Exactly as written, quote every line that follows, skipping the images.

==== Listed records

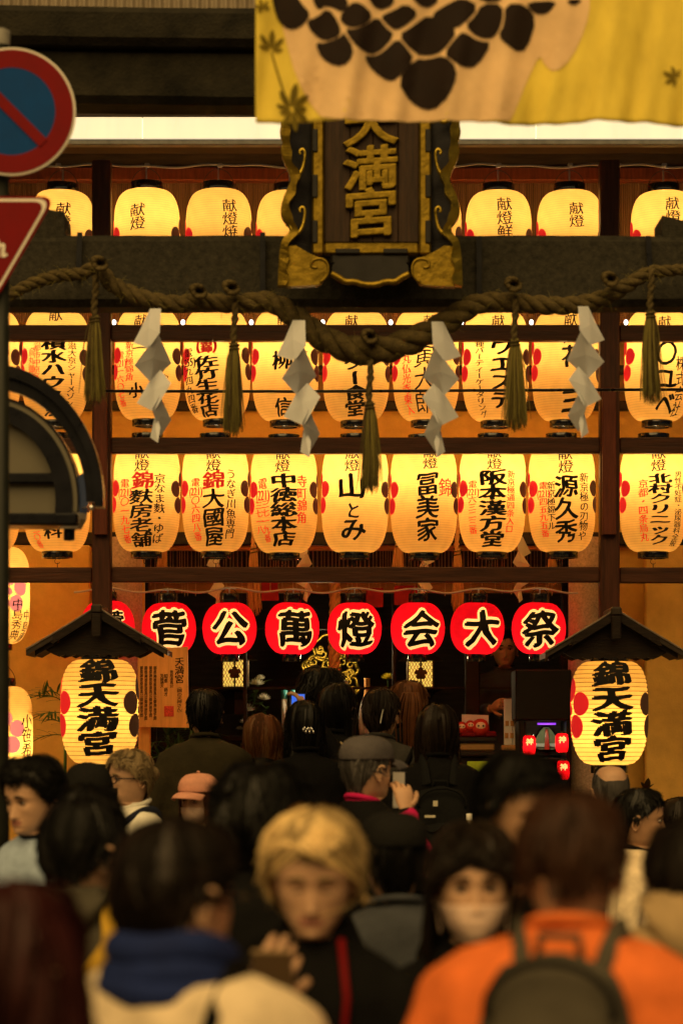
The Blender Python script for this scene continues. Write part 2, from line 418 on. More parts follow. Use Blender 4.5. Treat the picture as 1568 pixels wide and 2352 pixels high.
# ------------------------------------------------------------------ lanterns
LIGHTS = []
def bulb(o, z, power, col=(1, .77, .43), r=.03):
    l = bpy.data.lights.new('bulb_light', 'POINT'); l.energy = power; l.color = col; l.shadow_soft_size = r
    p = bpy.data.objects.new('bulb_light', l); COL.objects.link(p); p.parent = o; p.location = (0, 0, z); return p

def prof(t, Rr, Rc, n, m):
    if t > 0 and n > 2.3: n *= 1.25; m *= 1.12
    return Rc+(Rr-Rc)*max(0., 1-abs(t)**n)**(1/m)
_sh = {}
def shell_mesh(Rr, H, Rc, n, m, hoops, seg, hoopw, mats, bulge):
    key = (round(Rr, 4), round(H, 4), tuple(mats), hoops)
    if key in _sh: return _sh[key]
    P = []; MI = []
    for i in range(hoops):
        z0 = H/2-H*i/hoops; z1 = H/2-H*(i+1)/hoops
        for z, k, mi in ((z0, 0, 1), (z0-hoopw, 0, 0), ((z0-hoopw+z1)/2, bulge, 0)):
            P.append((prof(2*z/H, Rr, Rc, n, m)+k, z)); MI.append(mi)
    P.append((Rc, -H/2)); b = MB(); b.lathe(P, seg, mi=MI)
    me = b.mesh('paper_body', mats, True); _sh[key] = me; return me

def wrap(res, cx, cy, k, Rr, H, Rc, n, m, lift, mi=0, mb=None):
    """lay printed shapes (photo units) on the lantern's curved paper"""
    mb = mb or MB()
    for V, F, lf in res:
        x = (V[:, 0]-cx)*k; z = -(V[:, 1]-cy)*k
        xc = x.mean(); th = math.asin(max(-.985, min(.985, xc/Rr)))
        th = th+(x-xc)/Rr/max(.55, math.cos(th))
        r = np.array([prof(max(-1, min(1, 2*q/H)), Rr, Rc, n, m) for q in z])+lift+lf
        mb.add(np.stack([r*np.sin(th), -r*np.cos(th), z], 1), F, mi)
    return mb

def disc(cx, cy, r, n=26, rings=4):
    V = [(cx, cy)]; F = []
    for j in range(1, rings+1):
        for i in range(n): a = 2*math.pi*i/n; V.append((cx+r*j/rings*math.cos(a), cy+r*j/rings*math.sin(a)))
    for i in range(n): F.append([0, 1+i, 1+(i+1) % n])
    for j in range(rings-1):
        for i in range(n):
            p = 1+j*n; q = p+n; F.append([p+i, q+i, q+(i+1) % n, p+(i+1) % n])
    return np.array(V), F

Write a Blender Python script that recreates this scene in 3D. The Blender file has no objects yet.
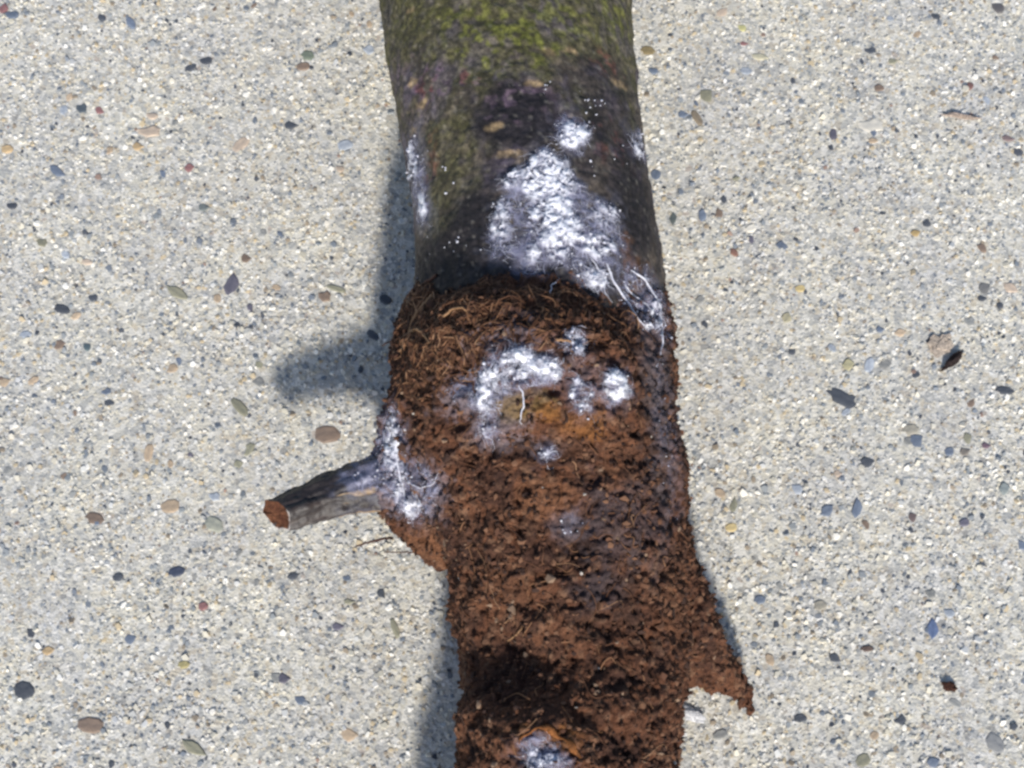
import bpy, math, random
import numpy as np
from mathutils import Vector, kdtree
from mathutils.bvhtree import BVHTree

random.seed(7)
rng = np.random.default_rng(11)
scene = bpy.context.scene
col = scene.collection
R = math.radians

# ------------------------------------------------------------------ camera, sky, sun, exposure
# working unit: U, 1 U = 0.244 mm on the concrete; everything is scaled to metres when it is linked
S = 0.25 / 1024
TILT = R(18.0)
HFOV = R(36.0)
D = 512 / math.tan(HFOV / 2)
CAM = np.array([0.0, -D * math.sin(TILT), D * math.cos(TILT)])
FWD = np.array([0.0, math.sin(TILT), -math.cos(TILT)])
UPV = np.array([0.0, math.cos(TILT), math.sin(TILT)])

cd = bpy.data.cameras.new('camera')
cam = bpy.data.objects.new('camera', cd)
col.objects.link(cam)
cd.sensor_width = 36.0
cd.lens = 18.0 / math.tan(HFOV / 2)
cd.clip_start = 0.01
cd.clip_end = 50.0
cam.location = tuple(CAM * S)
cam.rotation_euler = (TILT, 0, 0)
scene.camera = cam

SUN_EL = R(34.0)
SUN_AZ = (0.11, -1.0)                      # where the sun stands, seen from the stem
w = bpy.data.worlds.new('World')
scene.world = w
w.use_nodes = True
wn = w.node_tree.nodes
sky = wn.new('ShaderNodeTexSky')
sky.sky_type = 'NISHITA'
sky.sun_disc = False
sky.sun_elevation = SUN_EL
sky.sun_rotation = math.atan2(SUN_AZ[0], SUN_AZ[1])
wn['Background'].inputs['Strength'].default_value = 0.15
w.node_tree.links.new(sky.outputs[0], wn['Background'].inputs['Color'])

sd = bpy.data.lights.new('sun', 'SUN')
sd.energy = 5.0
sd.angle = R(4.8)
sd.color = (1.0, 0.955, 0.88)
sun = bpy.data.objects.new('sun', sd)
col.objects.link(sun)
an = math.hypot(*SUN_AZ)
sdir = Vector((-SUN_AZ[0] / an * math.cos(SUN_EL), -SUN_AZ[1] / an * math.cos(SUN_EL), -math.sin(SUN_EL)))
sun.rotation_euler = sdir.to_track_quat('-Z', 'Y').to_euler()
sun.location = tuple(-sdir * 2.0)

scene.view_settings.view_transform = 'Standard'
scene.view_settings.look = 'None'
scene.view_settings.exposure = 0.04
scene.view_settings.gamma = 1.0
scene.view_settings.use_curve_mapping = False
scene.render.engine = 'CYCLES'
scene.cycles.filter_width = 2.8
scene.cycles.max_bounces = 6

# ------------------------------------------------------------------ helpers
def unproj(px, py, z):
    """the point at height z that the photograph shows at (px, py)"""
    d = FWD + (px - 512) / D * np.array([1.0, 0, 0]) + (384 - py) / D * UPV
    t = (z - CAM[2]) / d[2]
    return CAM + d * t

def ray(px, py):
    d = FWD + (px - 512) / D * np.array([1.0, 0, 0]) + (384 - py) / D * UPV
    return Vector(CAM), Vector(d / np.linalg.norm(d))

def sm(a, b, x):
    t = np.clip((x - a) / (b - a), 0, 1)
    return t * t * (3 - 2 * t)

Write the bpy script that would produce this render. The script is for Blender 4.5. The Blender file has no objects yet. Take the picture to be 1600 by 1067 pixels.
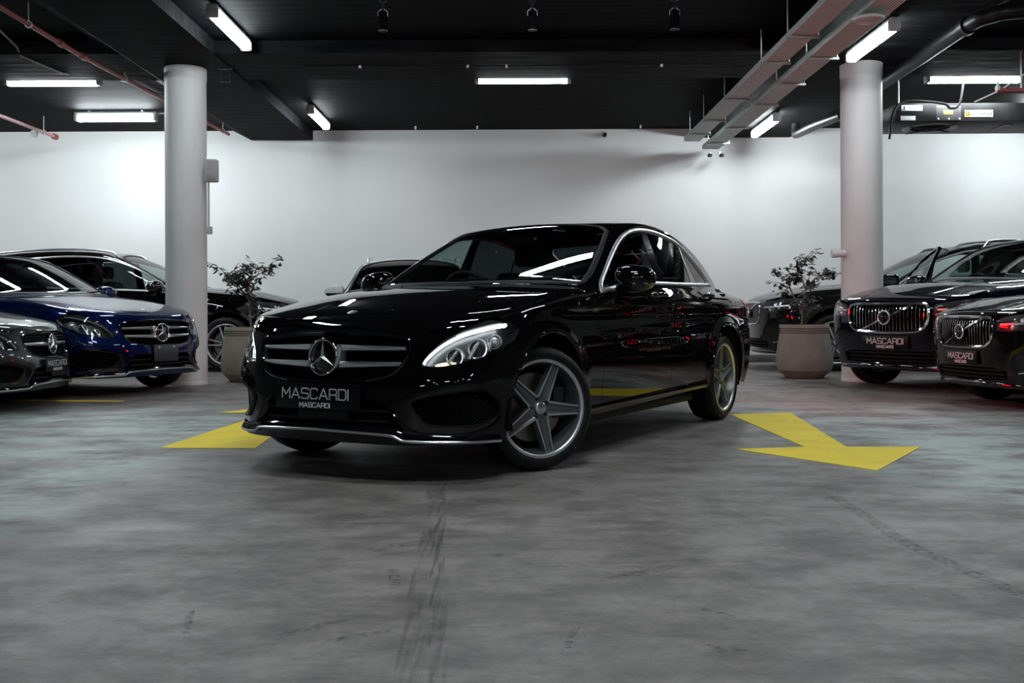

========

# Full solution
The Blender Python script for this scene continues. Write part 2, from line 418 on. More parts follow. Use Blender 4.5. Treat the picture as 1568 pixels wide and 2352 pixels high.
# ------------------------------------------------------------------ lanterns
LIGHTS = []
def bulb(o, z, power, col=(1, .77, .43), r=.03):
    l = bpy.data.lights.new('bulb_light', 'POINT'); l.energy = power; l.color = col; l.shadow_soft_size = r
    p = bpy.data.objects.new('bulb_light', l); COL.objects.link(p); p.parent = o; p.location = (0, 0, z); return p

def prof(t, Rr, Rc, n, m):
    if t > 0 and n > 2.3: n *= 1.25; m *= 1.12
    return Rc+(Rr-Rc)*max(0., 1-abs(t)**n)**(1/m)
_sh = {}
def shell_mesh(Rr, H, Rc, n, m, hoops, seg, hoopw, mats, bulge):
    key = (round(Rr, 4), round(H, 4), tuple(mats), hoops)
    if key in _sh: return _sh[key]
    P = []; MI = []
    for i in range(hoops):
        z0 = H/2-H*i/hoops; z1 = H/2-H*(i+1)/hoops
        for z, k, mi in ((z0, 0, 1), (z0-hoopw, 0, 0), ((z0-hoopw+z1)/2, bulge, 0)):
            P.append((prof(2*z/H, Rr, Rc, n, m)+k, z)); MI.append(mi)
    P.append((Rc, -H/2)); b = MB(); b.lathe(P, seg, mi=MI)
    me = b.mesh('paper_body', mats, True); _sh[key] = me; return me

def wrap(res, cx, cy, k, Rr, H, Rc, n, m, lift, mi=0, mb=None):
    """lay printed shapes (photo units) on the lantern's curved paper"""
    mb = mb or MB()
    for V, F, lf in res:
        x = (V[:, 0]-cx)*k; z = -(V[:, 1]-cy)*k
        xc = x.mean(); th = math.asin(max(-.985, min(.985, xc/Rr)))
        th = th+(x-xc)/Rr/max(.55, math.cos(th))
        r = np.array([prof(max(-1, min(1, 2*q/H)), Rr, Rc, n, m) for q in z])+lift+lf
        mb.add(np.stack([r*np.sin(th), -r*np.cos(th), z], 1), F, mi)
    return mb

def disc(cx, cy, r, n=26, rings=4):
    V = [(cx, cy)]; F = []
    for j in range(1, rings+1):
        for i in range(n): a = 2*math.pi*i/n; V.append((cx+r*j/rings*math.cos(a), cy+r*j/rings*math.sin(a)))
    for i in range(n): F.append([0, 1+i, 1+(i+1) % n])
    for j in range(rings-1):
        for i in range(n):
            p = 1+j*n; q = p+n; F.append([p+i, q+i, q+(i+1) % n, p+(i+1) % n])
    return np.array(V), F

Write a Blender Python script that recreates this scene in 3D. The Blender file has no objects yet.
import bpy, math, random
import numpy as np
from mathutils import Vector, kdtree
from mathutils.bvhtree import BVHTree

random.seed(7)
rng = np.random.default_rng(11)
scene = bpy.context.scene
col = scene.collection
R = math.radians

# ------------------------------------------------------------------ camera, sky, sun, exposure
# working unit: U, 1 U = 0.244 mm on the concrete; everything is scaled to metres when it is linked
S = 0.25 / 1024
TILT = R(18.0)
HFOV = R(36.0)
D = 512 / math.tan(HFOV / 2)
CAM = np.array([0.0, -D * math.sin(TILT), D * math.cos(TILT)])
FWD = np.array([0.0, math.sin(TILT), -math.cos(TILT)])
UPV = np.array([0.0, math.cos(TILT), math.sin(TILT)])

cd = bpy.data.cameras.new('camera')
cam = bpy.data.objects.new('camera', cd)
col.objects.link(cam)
cd.sensor_width = 36.0
cd.lens = 18.0 / math.tan(HFOV / 2)
cd.clip_start = 0.01
cd.clip_end = 50.0
cam.location = tuple(CAM * S)
cam.rotation_euler = (TILT, 0, 0)
scene.camera = cam

SUN_EL = R(34.0)
SUN_AZ = (0.11, -1.0)                      # where the sun stands, seen from the stem
w = bpy.data.worlds.new('World')
scene.world = w
w.use_nodes = True
wn = w.node_tree.nodes
sky = wn.new('ShaderNodeTexSky')
sky.sky_type = 'NISHITA'
sky.sun_disc = False
sky.sun_elevation = SUN_EL
sky.sun_rotation = math.atan2(SUN_AZ[0], SUN_AZ[1])
wn['Background'].inputs['Strength'].default_value = 0.15
w.node_tree.links.new(sky.outputs[0], wn['Background'].inputs['Color'])

sd = bpy.data.lights.new('sun', 'SUN')
sd.energy = 5.0
sd.angle = R(4.8)
sd.color = (1.0, 0.955, 0.88)
sun = bpy.data.objects.new('sun', sd)
col.objects.link(sun)
an = math.hypot(*SUN_AZ)
sdir = Vector((-SUN_AZ[0] / an * math.cos(SUN_EL), -SUN_AZ[1] / an * math.cos(SUN_EL), -math.sin(SUN_EL)))
sun.rotation_euler = sdir.to_track_quat('-Z', 'Y').to_euler()
sun.location = tuple(-sdir * 2.0)

scene.view_settings.view_transform = 'Standard'
scene.view_settings.look = 'None'
scene.view_settings.exposure = 0.04
scene.view_settings.gamma = 1.0
scene.view_settings.use_curve_mapping = False
scene.render.engine = 'CYCLES'
scene.cycles.filter_width = 2.8
scene.cycles.max_bounces = 6

# ------------------------------------------------------------------ helpers
def unproj(px, py, z):
    """the point at height z that the photograph shows at (px, py)"""
    d = FWD + (px - 512) / D * np.array([1.0, 0, 0]) + (384 - py) / D * UPV
    t = (z - CAM[2]) / d[2]
    return CAM + d * t

def ray(px, py):
    d = FWD + (px - 512) / D * np.array([1.0, 0, 0]) + (384 - py) / D * UPV
    return Vector(CAM), Vector(d / np.linalg.norm(d))

def sm(a, b, x):
    t = np.clip((x - a) / (b - a), 0, 1)
    return t * t * (3 - 2 * t)

Write the bpy script that would produce this render. The script is for Blender 4.5. The Blender file has no objects yet. Take the picture to be 1600 by 1067 pixels.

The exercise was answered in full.